Este miércoles Alexander Lukashenko juró como presidente de Belarús. El mandatario lo hizo a pesar de la jornada de protestas callejeras que intentaron agitar una crisis interna con la supuesta hipótesis de un fraude electoral.
La ceremonia sobria y serena de la posesión contrastó con la imagen de un país al borde de una crisis política semejante a los desórdenes característicos de las revoluciones de colores en Europa.
Sobre esta agitación, Lukashenko dijo: “este es el día de nuestra victoria convincente y fatídica. No sólo elegimos al presidente del país, defendimos nuestros valores, nuestra vida pacífica, soberanía e independencia. Y en ese sentido, aún nos queda mucho por hacer”.
Revolución de color fallida
El líder bielorruso celebró que su país haya sido un ensayo fallido para las conspiraciones externas que ahora instrumentan agitaciones sociales para desestabilizar a otros países.
“Se arrojó un desafío sin precedentes a nuestra estatalidad: el desafío de tecnologías confiables elaboradas repetidamente para la destrucción de estados independientes. Pero estábamos entre los pocos – incluso, quizás, los únicos – donde la revolución del color no funcionó. Y esta es la elección de los bielorrusos que de ninguna manera no quieren perder el país”, dijo Lukashenko.

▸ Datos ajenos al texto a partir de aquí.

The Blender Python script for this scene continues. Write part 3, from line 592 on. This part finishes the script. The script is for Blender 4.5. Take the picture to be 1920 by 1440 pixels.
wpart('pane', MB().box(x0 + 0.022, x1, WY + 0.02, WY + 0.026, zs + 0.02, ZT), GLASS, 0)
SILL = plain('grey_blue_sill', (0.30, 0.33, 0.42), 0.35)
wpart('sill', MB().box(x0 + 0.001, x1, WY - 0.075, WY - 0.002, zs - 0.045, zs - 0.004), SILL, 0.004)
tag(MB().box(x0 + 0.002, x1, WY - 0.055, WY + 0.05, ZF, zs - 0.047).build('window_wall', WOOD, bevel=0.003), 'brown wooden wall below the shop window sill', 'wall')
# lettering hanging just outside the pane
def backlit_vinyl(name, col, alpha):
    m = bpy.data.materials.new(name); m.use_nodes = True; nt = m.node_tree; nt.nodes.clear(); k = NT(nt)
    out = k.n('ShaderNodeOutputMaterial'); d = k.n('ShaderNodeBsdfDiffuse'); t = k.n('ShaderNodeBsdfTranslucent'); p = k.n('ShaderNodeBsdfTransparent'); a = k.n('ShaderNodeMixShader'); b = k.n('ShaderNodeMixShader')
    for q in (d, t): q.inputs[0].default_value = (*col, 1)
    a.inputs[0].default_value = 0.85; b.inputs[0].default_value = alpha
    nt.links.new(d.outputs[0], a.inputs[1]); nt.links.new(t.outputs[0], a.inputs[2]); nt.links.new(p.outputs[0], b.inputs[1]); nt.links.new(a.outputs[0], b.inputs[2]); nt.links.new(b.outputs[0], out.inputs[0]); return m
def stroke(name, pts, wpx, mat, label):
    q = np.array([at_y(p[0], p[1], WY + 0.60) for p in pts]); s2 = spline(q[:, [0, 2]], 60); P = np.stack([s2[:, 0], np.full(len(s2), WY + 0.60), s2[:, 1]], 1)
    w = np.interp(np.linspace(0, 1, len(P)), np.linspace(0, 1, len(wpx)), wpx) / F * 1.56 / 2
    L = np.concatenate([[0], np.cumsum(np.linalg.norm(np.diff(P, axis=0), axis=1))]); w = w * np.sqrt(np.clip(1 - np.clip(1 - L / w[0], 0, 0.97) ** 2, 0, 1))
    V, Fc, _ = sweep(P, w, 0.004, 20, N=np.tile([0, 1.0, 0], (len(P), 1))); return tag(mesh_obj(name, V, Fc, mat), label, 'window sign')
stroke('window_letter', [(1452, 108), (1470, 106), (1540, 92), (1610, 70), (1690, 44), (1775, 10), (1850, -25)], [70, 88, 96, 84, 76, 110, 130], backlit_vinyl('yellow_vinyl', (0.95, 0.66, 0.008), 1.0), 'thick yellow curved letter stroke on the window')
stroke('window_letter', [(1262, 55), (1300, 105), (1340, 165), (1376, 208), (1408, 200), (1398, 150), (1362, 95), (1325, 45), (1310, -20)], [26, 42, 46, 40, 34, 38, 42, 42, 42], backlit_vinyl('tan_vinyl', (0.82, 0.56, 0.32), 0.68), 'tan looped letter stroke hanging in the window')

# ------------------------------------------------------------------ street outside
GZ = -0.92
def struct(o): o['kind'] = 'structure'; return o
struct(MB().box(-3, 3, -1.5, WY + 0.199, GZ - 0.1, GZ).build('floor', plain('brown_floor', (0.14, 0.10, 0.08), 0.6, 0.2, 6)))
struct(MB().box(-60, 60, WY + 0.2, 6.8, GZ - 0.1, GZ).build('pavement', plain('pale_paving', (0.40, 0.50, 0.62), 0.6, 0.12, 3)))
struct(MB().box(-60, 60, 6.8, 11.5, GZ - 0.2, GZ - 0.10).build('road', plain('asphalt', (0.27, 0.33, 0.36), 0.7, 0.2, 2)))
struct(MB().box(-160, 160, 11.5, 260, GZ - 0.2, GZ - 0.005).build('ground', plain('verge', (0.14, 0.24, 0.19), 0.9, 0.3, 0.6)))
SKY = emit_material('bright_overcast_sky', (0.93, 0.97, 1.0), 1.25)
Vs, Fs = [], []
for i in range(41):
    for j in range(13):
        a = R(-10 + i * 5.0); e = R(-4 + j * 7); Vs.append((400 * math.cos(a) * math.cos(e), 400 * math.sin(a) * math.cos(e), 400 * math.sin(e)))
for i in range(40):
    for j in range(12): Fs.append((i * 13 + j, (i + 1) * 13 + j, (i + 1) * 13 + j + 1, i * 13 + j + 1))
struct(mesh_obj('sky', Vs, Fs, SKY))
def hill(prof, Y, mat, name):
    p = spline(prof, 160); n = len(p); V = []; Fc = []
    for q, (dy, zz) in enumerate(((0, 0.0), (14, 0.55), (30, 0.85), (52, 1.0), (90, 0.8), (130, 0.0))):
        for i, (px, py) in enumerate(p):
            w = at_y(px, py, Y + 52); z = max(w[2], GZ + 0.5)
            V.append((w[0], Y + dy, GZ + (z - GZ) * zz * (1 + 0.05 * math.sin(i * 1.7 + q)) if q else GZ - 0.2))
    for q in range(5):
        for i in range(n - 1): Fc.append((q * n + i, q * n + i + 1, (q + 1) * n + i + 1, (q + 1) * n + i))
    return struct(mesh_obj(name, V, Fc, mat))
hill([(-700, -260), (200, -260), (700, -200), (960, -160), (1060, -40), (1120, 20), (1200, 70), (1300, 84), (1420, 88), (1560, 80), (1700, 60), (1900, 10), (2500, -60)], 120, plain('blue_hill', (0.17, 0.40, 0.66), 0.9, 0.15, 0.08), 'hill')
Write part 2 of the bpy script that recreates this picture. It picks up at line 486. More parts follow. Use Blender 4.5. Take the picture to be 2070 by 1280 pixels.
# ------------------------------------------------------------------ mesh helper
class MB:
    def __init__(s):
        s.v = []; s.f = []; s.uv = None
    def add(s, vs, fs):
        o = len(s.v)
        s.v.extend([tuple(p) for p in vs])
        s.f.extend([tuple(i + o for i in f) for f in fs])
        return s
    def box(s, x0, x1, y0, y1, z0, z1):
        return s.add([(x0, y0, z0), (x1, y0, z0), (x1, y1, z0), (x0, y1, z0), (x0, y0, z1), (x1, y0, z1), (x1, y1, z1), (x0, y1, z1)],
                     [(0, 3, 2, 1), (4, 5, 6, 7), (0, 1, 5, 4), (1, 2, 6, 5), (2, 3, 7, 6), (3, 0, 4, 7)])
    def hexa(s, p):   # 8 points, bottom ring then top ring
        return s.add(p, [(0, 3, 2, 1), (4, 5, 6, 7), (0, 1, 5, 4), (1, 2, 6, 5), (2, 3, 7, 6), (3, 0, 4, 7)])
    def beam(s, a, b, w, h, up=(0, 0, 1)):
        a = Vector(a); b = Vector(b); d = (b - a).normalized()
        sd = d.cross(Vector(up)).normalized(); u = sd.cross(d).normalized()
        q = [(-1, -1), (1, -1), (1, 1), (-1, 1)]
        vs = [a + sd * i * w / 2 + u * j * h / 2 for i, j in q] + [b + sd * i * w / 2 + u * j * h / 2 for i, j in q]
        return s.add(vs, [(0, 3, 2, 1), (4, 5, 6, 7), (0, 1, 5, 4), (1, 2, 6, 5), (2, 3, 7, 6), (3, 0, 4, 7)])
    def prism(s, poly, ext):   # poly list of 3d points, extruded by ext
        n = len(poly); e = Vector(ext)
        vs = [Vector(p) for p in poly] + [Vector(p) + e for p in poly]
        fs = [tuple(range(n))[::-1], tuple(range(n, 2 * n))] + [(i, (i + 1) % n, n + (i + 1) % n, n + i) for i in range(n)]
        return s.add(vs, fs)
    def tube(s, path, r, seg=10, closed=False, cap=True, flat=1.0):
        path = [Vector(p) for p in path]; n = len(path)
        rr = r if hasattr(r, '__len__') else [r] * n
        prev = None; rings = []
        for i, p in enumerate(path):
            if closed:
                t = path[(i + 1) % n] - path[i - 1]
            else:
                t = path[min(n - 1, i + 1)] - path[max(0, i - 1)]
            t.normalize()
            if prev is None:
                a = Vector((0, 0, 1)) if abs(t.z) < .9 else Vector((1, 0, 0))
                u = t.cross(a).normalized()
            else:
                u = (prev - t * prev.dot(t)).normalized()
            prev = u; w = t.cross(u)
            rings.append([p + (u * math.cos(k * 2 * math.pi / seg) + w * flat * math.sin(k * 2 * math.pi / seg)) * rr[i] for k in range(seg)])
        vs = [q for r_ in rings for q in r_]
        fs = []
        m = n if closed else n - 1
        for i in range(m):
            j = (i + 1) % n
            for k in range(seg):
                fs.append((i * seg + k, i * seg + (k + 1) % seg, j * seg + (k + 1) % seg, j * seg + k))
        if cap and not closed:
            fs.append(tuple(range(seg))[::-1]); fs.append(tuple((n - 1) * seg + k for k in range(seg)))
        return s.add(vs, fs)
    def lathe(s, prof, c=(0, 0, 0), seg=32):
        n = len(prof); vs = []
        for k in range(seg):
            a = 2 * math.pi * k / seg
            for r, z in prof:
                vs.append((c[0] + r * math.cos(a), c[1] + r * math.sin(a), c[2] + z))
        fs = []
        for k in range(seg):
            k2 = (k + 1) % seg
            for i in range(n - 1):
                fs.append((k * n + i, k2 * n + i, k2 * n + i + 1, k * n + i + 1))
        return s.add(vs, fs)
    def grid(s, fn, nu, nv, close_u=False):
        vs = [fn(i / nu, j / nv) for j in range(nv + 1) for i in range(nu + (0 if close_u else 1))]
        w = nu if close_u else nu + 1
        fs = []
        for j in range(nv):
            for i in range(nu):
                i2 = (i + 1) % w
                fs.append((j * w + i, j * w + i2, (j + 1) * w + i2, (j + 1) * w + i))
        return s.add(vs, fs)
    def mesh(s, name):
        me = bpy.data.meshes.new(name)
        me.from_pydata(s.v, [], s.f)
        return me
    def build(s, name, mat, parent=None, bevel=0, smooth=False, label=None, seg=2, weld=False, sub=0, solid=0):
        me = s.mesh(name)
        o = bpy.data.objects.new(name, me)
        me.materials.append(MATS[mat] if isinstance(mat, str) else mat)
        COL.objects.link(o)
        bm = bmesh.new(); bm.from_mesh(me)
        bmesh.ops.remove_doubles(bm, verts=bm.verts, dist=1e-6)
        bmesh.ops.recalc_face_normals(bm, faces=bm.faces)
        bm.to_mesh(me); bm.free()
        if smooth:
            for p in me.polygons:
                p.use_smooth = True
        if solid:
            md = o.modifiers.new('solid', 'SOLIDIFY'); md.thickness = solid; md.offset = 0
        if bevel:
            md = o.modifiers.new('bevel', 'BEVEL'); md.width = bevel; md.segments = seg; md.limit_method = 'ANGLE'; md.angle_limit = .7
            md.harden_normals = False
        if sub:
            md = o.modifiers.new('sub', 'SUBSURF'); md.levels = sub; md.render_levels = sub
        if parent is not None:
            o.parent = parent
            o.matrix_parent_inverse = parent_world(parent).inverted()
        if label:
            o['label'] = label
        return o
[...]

Estas maniobras de derrocar al gobierno, el presidente las calificó como “codazos endiabladamente sofisticados”; los cuales pusieron de relieve el objetivo de las potencias occidentales de atacar a Bielorrusia para debilitar a Rusia y aproximarse más al país eslavo.
Hacer las paces
Esta crisis acercó a Lukashenko y Putin, una relación que antes se vio minada por las sugestiones del líder de Belarús de una supuesta injerencia del Kremlin en sus asuntos internos.
Ante la amenaza de Europa de derrocarle a través de una rebelión popular; el presidente bielorruso volvió a Moscú para acomodar una alianza deteriorada que se restableció ante la inminencia de una amenaza que podía poner a la Otan más cerca de Moscú.